Là où les Anglais sont à des années lumière, c´est dans le marketing, la mise en valeur des rencontres, l´accueil des supporters, le confort des joueurs… J´ai appris qu'il y avait des employés specialisés dans les recherches d´appartements ou le choix des écoles. Dans certains clubs, cinq personnes sont exclusivement dédiées au bien être des joueurs. C'est fou.
Comprenez vous que le PSG fonctionne sans un directeur sportif fort depuis le départ de Leonardo?
M. : Paris fonctionne sur le modèle anglais, mais chacun choisit le modèle qu'il considère opportun. Soyons clairs: le PSG peut faire le triplé national et possède une immense équipe.
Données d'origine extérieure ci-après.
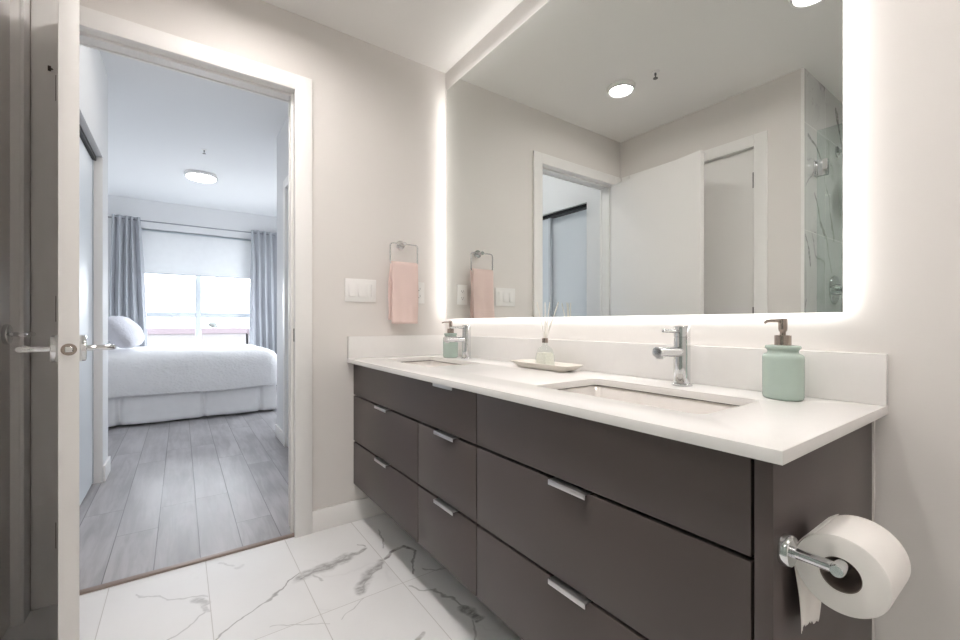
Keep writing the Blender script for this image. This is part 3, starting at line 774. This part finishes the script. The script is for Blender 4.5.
def sheet(name, m, parent, fn, nu, nv, thick, loc=None):
    bm = BM()
    vs = [[bm.verts.new(fn(i / nu, j / nv)) for j in range(nv + 1)] for i in range(nu + 1)]
    for i in range(nu):
        for j in range(nv):
            bm.faces.new((vs[i][j], vs[i + 1][j], vs[i + 1][j + 1], vs[i][j + 1]))
    o = obj(name, bm, m, parent, 60)
    if thick:
        md = o.modifiers.new('thickness', 'SOLIDIFY'); md.thickness = thick; md.offset = 0
    return o
def towel_fn(u, v):
    # u runs down the back layer, over the ring bar, down the front layer
    bar_z = 1.284; rad = 0.0095
    y = -0.353 + 0.146 * v
    n = noise.noise(Vector((y * 14, u * 3.0, 0.3)))
    if u < 0.46:
        s = u / 0.46
        z = 0.998 + (bar_z - 0.998) * s
        x = 0.050 - rad - 0.010 * (1 - s) + 0.003 * n
        y = y - 0.008 * (1 - s) + 0.004 * math.sin(z * 20)
    elif u < 0.54:
        a = (u - 0.46) / 0.08 * PI
        x = 0.050 - rad * math.cos(a); z = bar_z + rad * math.sin(a)
    else:
        s = (u - 0.54) / 0.46
        z = bar_z - (bar_z - 0.978) * s
        x = 0.050 + rad + 0.008 * s + (0.004 * n + 0.0035 * math.sin(y * 70)) * s
        y = y + 0.0035 * math.sin(s * 5) * s
    return (x, y, z)
ht = sheet('hand_towel', M['pink'], None, towel_fn, 60, 26, 0.010)
tag(ht, 'folded pale pink hand towel draped over the towel ring', 'towel')

sw = thing('light_switch', 'white three-gang switch plate left of the pink towel', 'light switch', (0.0, -0.4932, 1.1437))
box('wall_plate', M['plastic'], sw, 0.0005, 0.006, -0.0795, 0.0795, -0.0570, 0.0570, bev=0.002)
for k in (-1, 0, 1):
    yc = k * 0.046
    box('rocker_bezel', M['plastic'], sw, 0.006, 0.0072, yc - 0.0175, yc + 0.0175, -0.034, 0.034, bev=0.0006)
    if k < 1:
        bm = BM()
        add_box(bm, 0.0073, 0.0105, yc - 0.0150, yc + 0.0150, -0.0315, 0.0315, bev=0.0008)
        for v in bm.verts:
            if v.co.x > 0.009: v.co.x += (-v.co.z) * 0.075
        obj('rocker', bm, M['plastic'], sw)
    else:
        box('dimmer_paddle', M['plastic'], sw, 0.0073, 0.0095, yc - 0.0150, yc + 0.004, -0.0315, 0.0315, bev=0.0008)
        box('dimmer_slider', M['plastic'], sw, 0.0073, 0.0105, yc + 0.007, yc + 0.013, -0.0315, 0.0315, bev=0.0008)
ou = thing('wall_outlet', 'white double wall outlet behind the towel edge', 'outlet', (0.0, -0.172, 1.1455))
box('wall_plate', M['plastic'], ou, 0.0005, 0.006, -0.035, 0.035, -0.0575, 0.0575, bev=0.002)
for k in (-1, 1):
    rc = box('receptacle', M['plastic'], ou, 0.006, 0.0075, -0.0165, 0.0165, k * 0.0195 - 0.0135, k * 0.0195 + 0.0135, bev=0.0007)
    boxes('slot', M['slot'], rc, [(0.0076, 0.0079, -0.008, -0.006, k * 0.0195 - 0.002, k * 0.0195 + 0.006), (0.0076, 0.0079, 0.006, 0.008, k * 0.0195 - 0.002, k * 0.0195 + 0.006),
                                  (0.0076, 0.0079, -0.002, 0.002, k * 0.0195 - 0.009, k * 0.0195 - 0.005)])

# ------------------------------------------------------------------ toilet paper holder and roll
PX, PY, PZ = 1.8198, -0.499, 0.6455
hd = thing('toilet_paper_holder', 'chrome toilet paper holder on the vanity end panel', 'paper holder', (PX, PY, PZ))
lathe('wall_rosette', M['chrome'], hd, [(0.0, 0.0004), (0.022, 0.0004), (0.0225, 0.003), (0.0225, 0.011), (0.021, 0.0135), (0.0, 0.0135)], 36, (0, 0, 0), 'X')
tube('post', M['chrome'], hd, [(0.0136, 0, 0), (0.066, 0, 0)], [0.0078, 0.0078], 24)
tube('bar', M['chrome'], hd, [(0.0655, -0.0095, 0), (0.0655, -0.007, 0), (0.0655, 0.118, 0)], [0.0075, 0.0088, 0.0088], 24)
RX, RZ, RR, CR = 1.8835, 0.632, 0.0535, 0.0225
RY0, RY1 = -0.486, -0.383
rl = thing('toilet_paper_roll', 'white toilet paper roll hanging beside the vanity end', 'toilet paper', (RX, RY0, RZ))
LN = RY1 - RY0
bm = BM()
n = 64
prof = [(CR + 0.0012, 0.001), (CR + 0.0012, 0.0), (RR - 0.003, 0.0), (RR - 0.0008, 0.0008), (RR, 0.003), (RR, LN - 0.003), (RR - 0.0008, LN - 0.0008), (RR - 0.003, LN), (CR + 0.0012, LN), (CR + 0.0012, LN - 0.001), (CR + 0.0012, 0.001)]
rings = []
for r, hgt in prof:
    rings.append([bm.verts.new((r * math.cos(2 * PI * k / n), hgt, r * math.sin(2 * PI * k / n))) for k in range(n)])
for a, b in zip(rings, rings[1:]):
    for k in range(n): bm.faces.new((a[k], a[(k + 1) % n], b[(k + 1) % n], b[k]))
bmesh.ops.remove_doubles(bm, verts=bm.verts, dist=1e-6)
obj('paper_winding', bm, M['paper'], rl, 40)
bm = BM()
prof = [(CR, 0.0015), (CR + 0.001, 0.0015), (CR + 0.001, LN - 0.0015), (CR, LN - 0.0015), (CR, 0.0015)]
rings = []
for r, hgt in prof:
    rings.append([bm.verts.new((r * math.cos(2 * PI * k / n), hgt, r * math.sin(2 * PI * k / n))) for k in range(n)])
for a, b in zip(rings, rings[1:]):
    for k in range(n): bm.faces.new((a[k], a[(k + 1) % n], b[(k + 1) % n], b[k]))
bmesh.ops.remove_doubles(bm, verts=bm.verts, dist=1e-6)
obj('cardboard_core', bm, M['card'], rl, 40)
def tail_fn(u, v):
    y = LN * v
    a0 = math.radians(165)
    if u < 0.35:
        a = math.radians(120) + (PI - math.radians(120)) * (u / 0.35)
        r = RR + 0.0012
        return (r * math.cos(a), y, r * math.sin(a))
    s = (u - 0.35) / 0.65
    drop = 0.112 + 0.020 * v - 0.02 * max(0, 0.2 - v) + 0.006 * noise.noise(Vector((v * 9, 1.7, 0))) + 0.004 * noise.noise(Vector((v * 31, 4.7, 0)))
    z = -drop * s
    x = -(RR + 0.0012) + 0.004 * math.sin(s * 3) + 0.010 * s * s * (1 - v) * 0.5 + 0.003 * math.sin(v * 7 + s * 2) * s
    return (x, y + 0.006 * s * (1 - v), z)
sheet('loose_sheet', M['paper'], rl, tail_fn, 40, 40, 0.0005)

# ------------------------------------------------------------------ ceiling fixtures
def downlight(x, y, label):
    c = thing('ceiling_light', label, 'ceiling light', (x, y, HC), 0, 'round bathroom ceiling lights')
    lathe('trim_ring', M['plastic'], c, [(0.066, -0.0005), (0.082, -0.0005), (0.082, -0.012), (0.077, -0.028), (0.066, -0.028), (0.066, -0.0005)], 48)
    lathe('diffuser', M['lamp'], c, [(0.0, -0.002), (0.0655, -0.002), (0.0655, -0.0125), (0.0, -0.0125)], 48)
    return c
dl = downlight(0.491, -0.992, 'lit round ceiling light nearer the doorway wall')
dup(dl, (1.425, -1.020, HC), 'lit round ceiling light at the top edge of the mirror, nearer the vanity end')

dup(dl, (2.36, -0.72, HC), 'added unseen fill ceiling light beyond the right end of the vanity')  # out-of-view fill lamp, added to brighten the camera end of the bathroom
dup(dl, (1.95, -2.15, HC), 'added unseen fill ceiling light over the shower')  # out-of-view lamp, added to lift the shower walls in the mirror

def sprinkler(x, y, z, label):
    s = thing('fire_sprinkler', label, 'sprinkler', (x, y, z), 0, 'ceiling fire sprinklers')
    lathe('escutcheon', M['plastic'], s, [(0.0, -0.0005), (0.022, -0.0005), (0.020, -0.005), (0.010, -0.008), (0.0, -0.008)], 24)
    h = lathe('sprinkler_body', M['steel'], s, [(0.0, -0.0082), (0.006, -0.0082), (0.006, -0.020), (0.003, -0.022), (0.003, -0.036), (0.0, -0.036)], 16)
    lathe('deflector', M['steel'], h, [(0.0, -0.0362), (0.013, -0.0362), (0.013, -0.039), (0.0, -0.039)], 16)
    return s
sprinkler(0.70, -1.02, HC, 'small fire sprinkler on the bathroom ceiling, seen in the mirror')
sprinkler(-2.63, -1.05, HB, 'small fire sprinkler on the bedroom ceiling above the lamp')

bl = thing('ceiling_lamp', 'flat round lit lamp on the bedroom ceiling', 'ceiling lamp', (-3.44, -1.045, HB))
lathe('base_ring', M['plastic'], bl, [(0.0, -0.0005), (0.150, -0.0005), (0.154, -0.010), (0.152, -0.028), (0.0, -0.028)], 56)
lathe('chrome_band', M['rod'], bl, [(0.138, -0.0282), (0.150, -0.0282), (0.150, -0.034), (0.138, -0.034), (0.138, -0.0282)], 56)
lathe('diffuser', M['bedlamp'], bl, [(0.0, -0.0285), (0.1375, -0.0285), (0.136, -0.044), (0.12, -0.050), (0.07, -0.054), (0.0, -0.055)], 56)

hl = thing('hall_fill_light', 'added unseen fill light on the hall ceiling just beyond the doorway head', 'ceiling light', (-0.72, -1.09, HB))  # unseen lamp, added to brighten the hall walls and ceiling
lathe('base_ring', M['plastic'], hl, [(0.0, -0.0005), (0.130, -0.0005), (0.134, -0.010), (0.132, -0.028), (0.0, -0.028)], 48)
lathe('diffuser', M['hallfill'], hl, [(0.0, -0.0285), (0.125, -0.0285), (0.122, -0.044), (0.10, -0.050), (0.0, -0.052)], 48)

# ------------------------------------------------------------------ shower fittings (seen in the mirror)
def glass_panel(x0, x1, label, hinge):
    s = thing('shower_door' if hinge else 'shower_screen', label, 'shower glass', (x0, -1.83, 0.0))
    w = x1 - x0
    box('glass_pane', M['shglass'], s, 0.0, w, -0.004, 0.004, 0.015, 2.09)
    if hinge:
        for z in (1.87, 0.28):
            h = boxes('wall_hinge', M['chrome'], s, [(-0.0082, -0.0028, -0.028, 0.028, z - 0.045, z + 0.045)], bev=0.001)
            boxes('glass_clamp', M['chrome'], h, [(-0.0026, 0.052, -0.012, -0.0045, z - 0.045, z + 0.045), (-0.0026, 0.052, 0.0045, 0.012, z - 0.045, z + 0.045)], bev=0.001)
        tube('pull_handle', M['chrome'], s, [(w - 0.05, 0.0045, 1.2), (w - 0.05, 0.045, 1.2), (w - 0.05, 0.045, 0.9), (w - 0.05, 0.0045, 0.9)], 0.008)
    else:
        boxes('floor_channel', M['chrome_soft'], s, [(0.0, w, -0.010, 0.010, 0.0005, 0.0145)])
    return s
glass_panel(1.2085, 1.90, 'hinged clear glass shower door in the mirror reflection', True)
glass_panel(1.905, 2.645, 'fixed clear glass shower screen beside the shower door', False)
sv = thing('shower_valve', 'round chrome shower mixer on the marble wall in the mirror', 'shower valve', (1.2005, -2.15, 1.187))
lathe('escutcheon', M['chrome'], sv, [(0.0, 0.0), (0.088, 0.0), (0.090, 0.004), (0.086, 0.010), (0.035, 0.014), (0.030, 0.040), (0.0, 0.040)], 48, (0, 0, 0), 'X')
tube('lever', M['chrome'], sv, [(0.0402, 0, 0), (0.070, 0, 0), (0.080, 0.02, -0.004), (0.082, 0.085, -0.012)], [0.016, 0.016, 0.010, 0.006])
sa = thing('wall_shower', 'chrome shower arm and head high on the marble wall in the mirror', 'shower head', (1.2005, -2.21, 2.06))
lathe('wall_flange', M['chrome'], sa, [(0.0, 0.0), (0.034, 0.0), (0.034, 0.006), (0.016, 0.014), (0.0, 0.014)], 32, (0, 0, 0), 'X')
tube('arm', M['chrome'], sa, [(0.0142, 0, 0), (0.24, 0, 0), (0.262, 0, -0.006), (0.275, 0, -0.028), (0.275, 0, -0.055)], 0.0105)
lathe('spray_head', M['chrome'], sa, [(0.0, -0.0555), (0.018, -0.0555), (0.030, -0.068), (0.085, -0.076), (0.085, -0.086), (0.0, -0.086)], 40, (0.275, 0, 0))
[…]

Ce n´est pas notre manière de faire, mais si Paris pense que c'est le meilleur, très bien.
Pourquoi le joueur français est-il si intéressant pour vous?
M. : Le joueur français a trois avantages. La Ligue 1 n´est pas spécialement chère. Le joueur de Ligue 1 est physique. Et enfin, le joueur de Ligue 1 ne se cache pas. Il aime la compétition, il va au charbon. Tous ces paramètres, nous les retrouvons à Séville. Nous faisons attention aux dépenses. Nous avons un jeu physique, auquel nous joignons un sens tactique développé et une certain touche technique. Et enfin, nous aimons la compétition. La L1 est un championnat privilégié pour le FC Séville.
Comptez vous sur Kevin Gameiro l´an prochain?
M. : Bien sûr! Kevin est heureux à Séville. Notre club porte un soin exceptionnel à ses joueurs. Et tout cela, ils le voient bien… Kevin est très important. C´est un joueur "top", meme si la concurrence avec Bacca est forte. Je sais qu'il aimerait retourner en sélection et franchement, il en a les capacités. Mais il doit faire face à Benzema, Giroud, Lacazette, Fekir, Rémy, Griezmann… vous imaginez?
Vous vous verriez ailleurs qu'à Séville?
M. : Personne n´est éternel et un jour, je partirai. Mais je pense toujours à court terme. Aujourd'hui, je suis concentré sur ce match contre la Fiorentina et sur la fin de saison en Liga. Je ne m'en fais pas pour mon futur.